There are many questions here including the identity of the lad and the sudden appearance of Eldad and Medad. This passage and its larger context deserve much study.
There is a powerful contrast between Joshua and Moses. What Joshua sees as a threat to Moses by Eldad and Medad, Moses views as a cause for celebration. The capacity of Eldad and Medad to prophesize is a sign of their greatness and is not to be viewed as an act of rebellion against Moses. Moses is happy for others to share the spirit of God.
But the story does not end here. The Midrash picked up by Rashi describes the following scenario. “R. Nathan says: Miriam was beside Zipporah (Moses’s wife) when Moses was told that Eldad and Medad were prophesying in the camp. When Zipporah heard this, she said, “Woe to their wives if they are required to prophesy, for they will separate from their wives just my husband separated from me.”
For Moses’s wife, the achievement of prophecy is a tragedy. Her fear is for the wives of Eldad and Medad. To be the wife of a prophet as great as Moses is to be abandoned by her husband. Moses has experienced so much of the presence of God that he can never return to his tent and be intimate with his wife. Zipporah understands that Eldad and Medad are indeed a threat, but not to Moses, but rather to their families and wives in particular.

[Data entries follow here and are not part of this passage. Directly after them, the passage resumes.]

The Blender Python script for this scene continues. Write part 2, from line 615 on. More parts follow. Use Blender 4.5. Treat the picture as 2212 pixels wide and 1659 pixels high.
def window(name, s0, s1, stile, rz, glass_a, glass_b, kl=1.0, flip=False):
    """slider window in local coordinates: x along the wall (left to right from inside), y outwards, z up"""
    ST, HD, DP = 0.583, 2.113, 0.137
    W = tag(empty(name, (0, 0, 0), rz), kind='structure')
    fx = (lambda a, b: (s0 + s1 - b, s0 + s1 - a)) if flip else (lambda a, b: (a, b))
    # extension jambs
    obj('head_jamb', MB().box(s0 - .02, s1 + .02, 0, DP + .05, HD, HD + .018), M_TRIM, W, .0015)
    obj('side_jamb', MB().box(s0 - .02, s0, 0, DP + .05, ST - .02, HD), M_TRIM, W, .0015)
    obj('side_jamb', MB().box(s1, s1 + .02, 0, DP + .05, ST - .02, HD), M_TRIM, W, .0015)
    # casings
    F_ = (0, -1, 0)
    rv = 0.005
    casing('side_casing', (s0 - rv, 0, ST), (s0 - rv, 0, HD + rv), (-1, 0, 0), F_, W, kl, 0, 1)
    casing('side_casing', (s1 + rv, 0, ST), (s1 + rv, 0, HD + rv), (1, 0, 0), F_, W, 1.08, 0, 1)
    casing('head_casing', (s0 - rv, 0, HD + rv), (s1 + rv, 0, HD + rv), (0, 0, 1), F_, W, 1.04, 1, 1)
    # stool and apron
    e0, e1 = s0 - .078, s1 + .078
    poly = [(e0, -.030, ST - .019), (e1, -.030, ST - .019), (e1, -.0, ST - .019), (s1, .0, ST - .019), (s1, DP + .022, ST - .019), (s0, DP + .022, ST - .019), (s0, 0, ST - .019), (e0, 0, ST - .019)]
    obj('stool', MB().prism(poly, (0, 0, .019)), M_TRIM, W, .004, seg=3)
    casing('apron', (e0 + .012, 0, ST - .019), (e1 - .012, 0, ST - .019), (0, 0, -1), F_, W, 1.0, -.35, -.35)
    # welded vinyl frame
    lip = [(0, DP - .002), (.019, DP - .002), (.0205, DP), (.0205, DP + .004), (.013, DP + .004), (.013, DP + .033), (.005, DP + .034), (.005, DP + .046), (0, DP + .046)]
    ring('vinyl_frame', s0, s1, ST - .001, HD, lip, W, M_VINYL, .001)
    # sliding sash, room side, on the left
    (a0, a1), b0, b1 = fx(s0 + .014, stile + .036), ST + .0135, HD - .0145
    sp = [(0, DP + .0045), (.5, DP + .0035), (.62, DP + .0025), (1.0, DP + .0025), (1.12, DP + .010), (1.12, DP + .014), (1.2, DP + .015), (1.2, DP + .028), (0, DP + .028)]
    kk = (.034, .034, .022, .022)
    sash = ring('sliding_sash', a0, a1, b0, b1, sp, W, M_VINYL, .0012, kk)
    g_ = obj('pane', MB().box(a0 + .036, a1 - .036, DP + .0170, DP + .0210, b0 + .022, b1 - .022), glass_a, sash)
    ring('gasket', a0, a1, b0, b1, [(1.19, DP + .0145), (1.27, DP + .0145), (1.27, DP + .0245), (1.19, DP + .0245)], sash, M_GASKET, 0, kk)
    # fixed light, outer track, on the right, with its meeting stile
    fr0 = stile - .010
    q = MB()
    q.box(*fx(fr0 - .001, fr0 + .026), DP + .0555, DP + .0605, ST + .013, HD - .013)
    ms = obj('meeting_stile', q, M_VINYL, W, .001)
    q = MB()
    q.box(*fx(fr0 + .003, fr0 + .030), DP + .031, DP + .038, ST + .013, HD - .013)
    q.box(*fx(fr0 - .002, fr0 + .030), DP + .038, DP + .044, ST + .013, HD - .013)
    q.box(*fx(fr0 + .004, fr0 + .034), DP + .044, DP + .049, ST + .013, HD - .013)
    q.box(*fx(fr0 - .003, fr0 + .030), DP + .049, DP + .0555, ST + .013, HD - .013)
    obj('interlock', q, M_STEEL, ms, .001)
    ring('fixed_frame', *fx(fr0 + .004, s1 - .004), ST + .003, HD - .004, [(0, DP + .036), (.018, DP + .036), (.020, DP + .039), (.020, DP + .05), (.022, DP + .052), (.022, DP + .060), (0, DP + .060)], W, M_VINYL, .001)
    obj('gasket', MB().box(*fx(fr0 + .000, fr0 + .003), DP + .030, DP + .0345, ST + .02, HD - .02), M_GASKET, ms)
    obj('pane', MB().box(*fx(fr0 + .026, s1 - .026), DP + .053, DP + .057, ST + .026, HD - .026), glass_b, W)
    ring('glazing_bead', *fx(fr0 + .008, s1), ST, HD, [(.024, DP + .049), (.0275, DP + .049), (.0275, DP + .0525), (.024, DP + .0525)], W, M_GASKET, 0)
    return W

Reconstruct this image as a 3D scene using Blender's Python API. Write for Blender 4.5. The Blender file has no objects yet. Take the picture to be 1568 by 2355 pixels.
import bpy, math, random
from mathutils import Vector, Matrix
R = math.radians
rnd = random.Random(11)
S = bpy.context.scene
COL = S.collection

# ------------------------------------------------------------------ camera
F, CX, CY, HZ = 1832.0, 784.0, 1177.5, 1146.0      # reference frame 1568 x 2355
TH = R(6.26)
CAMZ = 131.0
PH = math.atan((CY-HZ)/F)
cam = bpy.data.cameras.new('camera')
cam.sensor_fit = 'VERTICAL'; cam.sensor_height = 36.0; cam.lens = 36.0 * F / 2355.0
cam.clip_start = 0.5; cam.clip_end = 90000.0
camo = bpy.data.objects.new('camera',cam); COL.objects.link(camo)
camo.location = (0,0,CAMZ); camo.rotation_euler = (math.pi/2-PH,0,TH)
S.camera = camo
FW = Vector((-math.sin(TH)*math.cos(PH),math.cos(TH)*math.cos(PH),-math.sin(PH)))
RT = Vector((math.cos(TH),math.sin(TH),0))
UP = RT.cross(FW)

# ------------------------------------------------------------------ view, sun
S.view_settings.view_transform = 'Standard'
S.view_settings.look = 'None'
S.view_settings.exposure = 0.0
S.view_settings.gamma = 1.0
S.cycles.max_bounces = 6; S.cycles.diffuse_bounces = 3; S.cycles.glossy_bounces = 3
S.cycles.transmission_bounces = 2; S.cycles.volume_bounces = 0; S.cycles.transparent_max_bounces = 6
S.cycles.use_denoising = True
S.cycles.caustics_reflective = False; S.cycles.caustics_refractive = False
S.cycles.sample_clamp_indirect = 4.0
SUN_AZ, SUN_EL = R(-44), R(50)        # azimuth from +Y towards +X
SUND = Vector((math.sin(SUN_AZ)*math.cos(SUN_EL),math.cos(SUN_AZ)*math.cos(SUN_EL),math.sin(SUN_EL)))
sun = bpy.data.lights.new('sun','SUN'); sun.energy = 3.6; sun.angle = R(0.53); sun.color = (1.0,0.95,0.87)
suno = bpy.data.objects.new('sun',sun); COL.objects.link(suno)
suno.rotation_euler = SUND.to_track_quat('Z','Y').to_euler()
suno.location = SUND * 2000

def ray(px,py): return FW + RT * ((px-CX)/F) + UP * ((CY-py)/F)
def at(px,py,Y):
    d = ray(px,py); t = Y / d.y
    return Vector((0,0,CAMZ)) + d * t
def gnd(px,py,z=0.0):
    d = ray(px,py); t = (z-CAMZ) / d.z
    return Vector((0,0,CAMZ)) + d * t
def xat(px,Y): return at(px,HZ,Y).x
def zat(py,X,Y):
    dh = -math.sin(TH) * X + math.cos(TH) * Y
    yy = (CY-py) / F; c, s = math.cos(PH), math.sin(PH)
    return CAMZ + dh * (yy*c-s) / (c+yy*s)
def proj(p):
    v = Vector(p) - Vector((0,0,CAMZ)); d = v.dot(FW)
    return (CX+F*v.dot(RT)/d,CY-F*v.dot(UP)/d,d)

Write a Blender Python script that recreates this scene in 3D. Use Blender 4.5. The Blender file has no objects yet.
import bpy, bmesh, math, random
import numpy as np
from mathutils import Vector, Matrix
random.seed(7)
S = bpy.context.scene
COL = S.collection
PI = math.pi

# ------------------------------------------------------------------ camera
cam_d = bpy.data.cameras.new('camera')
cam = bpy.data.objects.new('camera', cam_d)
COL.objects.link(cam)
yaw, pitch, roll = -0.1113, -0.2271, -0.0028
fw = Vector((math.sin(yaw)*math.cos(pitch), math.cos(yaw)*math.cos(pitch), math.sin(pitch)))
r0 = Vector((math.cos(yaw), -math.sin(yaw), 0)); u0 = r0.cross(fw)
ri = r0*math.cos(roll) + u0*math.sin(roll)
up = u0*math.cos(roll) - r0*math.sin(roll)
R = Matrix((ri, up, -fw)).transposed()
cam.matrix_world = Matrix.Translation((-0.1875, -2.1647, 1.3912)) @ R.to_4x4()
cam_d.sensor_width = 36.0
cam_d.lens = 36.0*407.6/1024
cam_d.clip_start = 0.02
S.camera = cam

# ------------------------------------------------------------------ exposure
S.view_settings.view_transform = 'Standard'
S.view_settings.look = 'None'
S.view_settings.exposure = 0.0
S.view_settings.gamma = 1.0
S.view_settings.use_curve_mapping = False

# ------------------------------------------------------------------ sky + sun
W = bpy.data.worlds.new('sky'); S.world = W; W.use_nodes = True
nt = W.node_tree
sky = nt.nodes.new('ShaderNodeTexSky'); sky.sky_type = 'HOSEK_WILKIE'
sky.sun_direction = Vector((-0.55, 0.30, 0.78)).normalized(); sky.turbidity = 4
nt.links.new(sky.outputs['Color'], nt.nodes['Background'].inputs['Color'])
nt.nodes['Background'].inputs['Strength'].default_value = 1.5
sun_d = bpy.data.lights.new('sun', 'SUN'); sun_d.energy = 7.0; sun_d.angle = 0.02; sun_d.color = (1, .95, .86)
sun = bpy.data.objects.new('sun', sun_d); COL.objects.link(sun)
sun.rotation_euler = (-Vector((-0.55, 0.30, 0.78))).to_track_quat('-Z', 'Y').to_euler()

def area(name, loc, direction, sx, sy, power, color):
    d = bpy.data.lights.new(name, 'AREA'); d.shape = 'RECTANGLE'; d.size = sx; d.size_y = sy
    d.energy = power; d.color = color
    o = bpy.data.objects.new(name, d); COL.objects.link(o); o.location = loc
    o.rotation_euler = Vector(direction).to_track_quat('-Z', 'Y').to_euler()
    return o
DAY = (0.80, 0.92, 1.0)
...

It is this very complexity and mixture of viewpoints that draws me to Torah. However the attraction cannot only be to the pleasure of reading the text. Rather moral questions must emerge from Torah as well. Who suffers for my spiritual success? As I strive for meaning and purpose do I leave anyone behind in the wake? Through whose lens do I properly judge a situation? Torah calls me to face these questions. And rabbis should ask them on a regular basis.